Break the mind barrier and you will see the magic: Neeraj Chopra’s advice to other Indian athletes

Photo by G. Rajaraman

G Rajaraman: Congrats. You have given so much joy to the entire country that one can’t say it in words. I wasn’t feeling like one fine day I would speak to an Olympic and World Champion. So thank you very much. How are you feeling after becoming the Olympic and World Champion?

Neeraj: I am feeling very happy. When I started playing, boys used to talk between themselves, ‘this foreign athlete is very strong, so perhaps competing with him is very tough’. So after winning all the titles in the world of athletics, I can say with full confidence that was just a mind barrier. Even with many athletes, the barrier is still there. I would say just break that barrier and you will see a different kind of magic. Already it feels as if during this season, athletes are doing very well. There were certain athletes who were in very good rhythm but couldn’t do well (at World Championships). But I believe with many Indian athletes, there is potential to perform at a world class level. You can see with the 4 X 400m relay, no one would have believed that they would suddenly perform in that way. 

G Rajaraman: When we see Neeraj, we see a champion. When you see yourself in the mirror, what do you see? 

Neeraj: I don’t talk much to myself but when I see myself in the mirror, I feel good. Your own journey can be motivating. In the past, I used to see videos of other athletes and get inspired. When I see my own story, the kind of family I came from, I had no background in athletics or sport. So when I think about it, I feel good. I can’t tell the feeling but it feels unbelievable. It feels like a dream that I’m sitting in front of you and talking. I won’t say like others that I had seen a dream of winning Olympic Gold, I will say the truth that I had not seen any such dream. I didn’t even know much about the journey. But while sitting here, I just feel something very different. 

G Rajaraman: When you become such a big player, does that lead to added responsibility? 

Neeraj: Yes, there is a lot of responsibility.
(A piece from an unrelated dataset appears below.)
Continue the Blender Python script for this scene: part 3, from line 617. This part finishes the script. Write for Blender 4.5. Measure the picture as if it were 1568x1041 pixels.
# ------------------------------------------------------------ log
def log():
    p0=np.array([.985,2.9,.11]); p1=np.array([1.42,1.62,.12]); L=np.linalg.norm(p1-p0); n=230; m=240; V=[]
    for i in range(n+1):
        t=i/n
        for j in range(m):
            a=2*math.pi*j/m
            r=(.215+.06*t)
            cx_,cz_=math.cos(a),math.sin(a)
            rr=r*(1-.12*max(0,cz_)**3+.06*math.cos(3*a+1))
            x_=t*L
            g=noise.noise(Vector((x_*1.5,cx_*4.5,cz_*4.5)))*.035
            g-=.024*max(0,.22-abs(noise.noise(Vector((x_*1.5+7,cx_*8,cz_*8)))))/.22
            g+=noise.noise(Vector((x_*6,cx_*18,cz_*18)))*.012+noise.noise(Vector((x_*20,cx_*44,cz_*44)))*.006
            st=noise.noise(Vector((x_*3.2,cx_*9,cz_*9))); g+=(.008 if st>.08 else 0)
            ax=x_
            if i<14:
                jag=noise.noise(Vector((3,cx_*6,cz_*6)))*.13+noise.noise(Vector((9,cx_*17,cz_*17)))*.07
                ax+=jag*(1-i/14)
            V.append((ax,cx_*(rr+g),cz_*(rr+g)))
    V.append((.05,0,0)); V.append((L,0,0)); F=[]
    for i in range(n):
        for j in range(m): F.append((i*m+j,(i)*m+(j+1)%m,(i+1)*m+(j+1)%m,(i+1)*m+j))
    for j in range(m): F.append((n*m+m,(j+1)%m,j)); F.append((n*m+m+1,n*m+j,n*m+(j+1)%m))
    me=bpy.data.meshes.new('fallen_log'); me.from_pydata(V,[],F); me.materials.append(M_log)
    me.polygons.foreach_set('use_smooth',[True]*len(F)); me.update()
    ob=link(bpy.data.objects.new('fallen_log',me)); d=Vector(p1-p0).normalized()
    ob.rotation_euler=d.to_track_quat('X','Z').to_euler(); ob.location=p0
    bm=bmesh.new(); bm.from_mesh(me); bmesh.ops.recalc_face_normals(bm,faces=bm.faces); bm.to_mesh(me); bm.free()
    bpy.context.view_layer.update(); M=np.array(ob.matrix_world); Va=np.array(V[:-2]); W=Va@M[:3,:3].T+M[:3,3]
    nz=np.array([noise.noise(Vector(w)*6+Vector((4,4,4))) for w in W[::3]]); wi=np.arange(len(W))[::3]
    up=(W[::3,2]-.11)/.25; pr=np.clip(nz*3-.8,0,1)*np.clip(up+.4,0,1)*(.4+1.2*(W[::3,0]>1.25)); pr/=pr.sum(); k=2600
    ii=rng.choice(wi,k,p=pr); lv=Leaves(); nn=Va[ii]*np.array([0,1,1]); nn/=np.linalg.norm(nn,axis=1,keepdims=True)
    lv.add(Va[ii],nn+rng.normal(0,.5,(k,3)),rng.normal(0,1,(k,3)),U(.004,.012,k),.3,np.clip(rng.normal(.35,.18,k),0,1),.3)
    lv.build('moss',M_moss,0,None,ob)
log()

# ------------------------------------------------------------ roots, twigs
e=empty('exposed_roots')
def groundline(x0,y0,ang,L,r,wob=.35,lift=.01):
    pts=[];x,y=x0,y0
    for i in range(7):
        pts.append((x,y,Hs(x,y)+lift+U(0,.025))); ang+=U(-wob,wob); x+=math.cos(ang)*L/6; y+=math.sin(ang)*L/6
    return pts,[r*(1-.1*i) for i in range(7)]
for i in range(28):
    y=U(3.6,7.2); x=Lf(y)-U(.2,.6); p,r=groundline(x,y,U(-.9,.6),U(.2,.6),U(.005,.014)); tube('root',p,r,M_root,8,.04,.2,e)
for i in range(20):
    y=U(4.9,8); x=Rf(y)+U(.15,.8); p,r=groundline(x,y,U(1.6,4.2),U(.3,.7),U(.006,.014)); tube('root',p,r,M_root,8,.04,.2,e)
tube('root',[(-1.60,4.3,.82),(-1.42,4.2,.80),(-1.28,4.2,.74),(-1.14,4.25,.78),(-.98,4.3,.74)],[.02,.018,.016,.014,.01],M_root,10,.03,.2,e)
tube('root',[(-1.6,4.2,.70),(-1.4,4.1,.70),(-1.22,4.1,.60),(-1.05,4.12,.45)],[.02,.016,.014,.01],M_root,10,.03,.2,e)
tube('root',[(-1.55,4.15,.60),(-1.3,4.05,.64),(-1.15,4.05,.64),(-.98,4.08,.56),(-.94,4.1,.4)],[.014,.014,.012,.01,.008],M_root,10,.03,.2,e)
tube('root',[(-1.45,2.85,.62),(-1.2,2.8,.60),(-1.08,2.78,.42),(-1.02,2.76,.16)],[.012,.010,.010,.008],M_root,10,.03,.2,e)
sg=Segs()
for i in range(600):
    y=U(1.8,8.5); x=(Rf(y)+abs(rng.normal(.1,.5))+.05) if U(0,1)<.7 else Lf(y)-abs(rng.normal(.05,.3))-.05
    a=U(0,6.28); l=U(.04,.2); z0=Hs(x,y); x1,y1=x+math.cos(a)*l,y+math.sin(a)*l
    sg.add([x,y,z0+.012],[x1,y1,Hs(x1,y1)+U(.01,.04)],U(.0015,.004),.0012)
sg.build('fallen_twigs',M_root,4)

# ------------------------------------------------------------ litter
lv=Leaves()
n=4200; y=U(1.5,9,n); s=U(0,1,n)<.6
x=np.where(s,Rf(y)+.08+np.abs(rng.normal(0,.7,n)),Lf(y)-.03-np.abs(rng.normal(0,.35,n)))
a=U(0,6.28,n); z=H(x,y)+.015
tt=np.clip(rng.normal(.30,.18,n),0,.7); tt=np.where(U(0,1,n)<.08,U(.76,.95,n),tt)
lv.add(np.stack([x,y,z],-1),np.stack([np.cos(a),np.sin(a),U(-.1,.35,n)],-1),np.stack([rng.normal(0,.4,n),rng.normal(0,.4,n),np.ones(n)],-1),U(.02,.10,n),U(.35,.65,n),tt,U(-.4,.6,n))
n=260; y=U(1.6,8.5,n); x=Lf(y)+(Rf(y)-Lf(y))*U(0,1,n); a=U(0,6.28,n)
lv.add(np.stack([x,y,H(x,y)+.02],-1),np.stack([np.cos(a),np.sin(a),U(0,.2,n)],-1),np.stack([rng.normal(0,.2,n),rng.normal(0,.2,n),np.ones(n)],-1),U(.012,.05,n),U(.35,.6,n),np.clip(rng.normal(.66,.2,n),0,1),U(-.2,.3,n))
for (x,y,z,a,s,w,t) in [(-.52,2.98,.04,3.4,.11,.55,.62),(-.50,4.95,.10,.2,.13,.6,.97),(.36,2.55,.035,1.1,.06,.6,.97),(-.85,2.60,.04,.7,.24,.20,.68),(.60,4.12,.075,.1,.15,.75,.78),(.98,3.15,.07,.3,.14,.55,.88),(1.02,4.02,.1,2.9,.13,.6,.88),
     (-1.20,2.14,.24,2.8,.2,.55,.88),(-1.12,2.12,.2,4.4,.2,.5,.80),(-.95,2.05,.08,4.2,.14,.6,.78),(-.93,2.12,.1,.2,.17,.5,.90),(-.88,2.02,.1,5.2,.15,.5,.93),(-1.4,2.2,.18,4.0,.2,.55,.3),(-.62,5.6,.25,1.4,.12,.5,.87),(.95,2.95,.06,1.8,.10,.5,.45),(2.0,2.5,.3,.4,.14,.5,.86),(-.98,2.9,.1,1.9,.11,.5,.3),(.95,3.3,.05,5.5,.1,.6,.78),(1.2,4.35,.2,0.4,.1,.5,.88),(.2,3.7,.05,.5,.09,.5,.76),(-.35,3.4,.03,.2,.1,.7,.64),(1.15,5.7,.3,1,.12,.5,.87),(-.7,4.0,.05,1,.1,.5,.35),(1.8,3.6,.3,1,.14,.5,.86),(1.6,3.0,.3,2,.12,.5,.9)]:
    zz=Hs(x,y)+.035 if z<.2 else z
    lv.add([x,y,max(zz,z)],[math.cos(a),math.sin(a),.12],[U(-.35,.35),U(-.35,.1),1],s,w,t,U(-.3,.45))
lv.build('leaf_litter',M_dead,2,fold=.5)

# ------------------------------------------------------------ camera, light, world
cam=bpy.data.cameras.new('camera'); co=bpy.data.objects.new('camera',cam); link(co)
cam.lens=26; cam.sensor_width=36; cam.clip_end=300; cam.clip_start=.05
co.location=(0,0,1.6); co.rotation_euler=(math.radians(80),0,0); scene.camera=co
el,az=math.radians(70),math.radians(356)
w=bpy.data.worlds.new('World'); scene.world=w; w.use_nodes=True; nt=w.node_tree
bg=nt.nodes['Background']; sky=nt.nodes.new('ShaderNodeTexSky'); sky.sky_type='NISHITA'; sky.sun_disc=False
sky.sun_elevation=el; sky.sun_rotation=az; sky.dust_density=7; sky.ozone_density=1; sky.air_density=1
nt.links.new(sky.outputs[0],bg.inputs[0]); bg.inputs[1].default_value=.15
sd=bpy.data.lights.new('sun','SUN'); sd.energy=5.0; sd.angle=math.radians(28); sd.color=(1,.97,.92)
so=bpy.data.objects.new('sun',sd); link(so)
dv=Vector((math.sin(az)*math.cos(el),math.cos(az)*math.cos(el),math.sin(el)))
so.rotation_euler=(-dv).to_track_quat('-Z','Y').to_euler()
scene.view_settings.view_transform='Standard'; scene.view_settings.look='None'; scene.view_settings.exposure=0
Rest of it is fine (laughs) but when people start this India-Pakistan thing, then it affects the mind, and you have to push yourself a lot. There is a lot of responsibility, I mean everyone was thinking, ‘this time Neeraj would do’. Responsibility, pressure, everything you have to handle and perform and that gets a bit difficult. But I have got used to it a bit now that perhaps I can do it.

G Rajaraman: After becoming an Olympic Champion, the pressure would have naturally increased. We think that wherever Neeraj goes, he will come out with the best throw, he will bring the Gold  or trophy. Olympic or World Championship Gold, which one was the tougher of the two?

Neeraj: I would say this one. Yes, both were tough competitions in their own right, but there (Olympics) the first throw had come out well, second throw: 87.58m. If your first throw comes out well, you feel a bit relaxed. And there, I was feeling like Vetter would win the Gold, but his throw didn’t come out well. Afterwards I felt like I would throw well and probably I would do something. 

There, I didn’t have much pressure, I was a Commonwealth and Asian Games Gold Medallist. But here, so many people were following. I was playing as an Olympic Champion, that thing would be there inside your mind, that I have to win here as well. Here, throws were better than (what) we saw in the Olympics, and everyone was pushing each other. More importantly, at the Olympics I was fit. Here, I was a bit unfit and you get a bit of doubt as to whether you would get a bit of pain, so that was restricting the mind a bit.

 

G Rajaraman: When do you get that confidence to tell the federation that I’m not 100 per cent fit and I can’t play. Most of the time our athletes are afraid to speak…

Neeraj: I don’t think they are afraid to speak, but for some athletes it feels like this is an opportunity in life, we have to play. But I feel the most important thing is to remain fit, sometimes we have to take the hard decision to not play. Previously, I had not gone to the Commonwealth, this time around, three competitions I didn’t go to. Although I was feeling like I could throw really well, in training also this time I had done my best throw. Still, you have to make a tough decision. I took the decision for the World Championship that I have to play here and prove it here. I feel that if an athlete feels I can’t do it, then should say, ‘sorry I can’t play, I have to get myself fit, and then I have to play in the next competition’.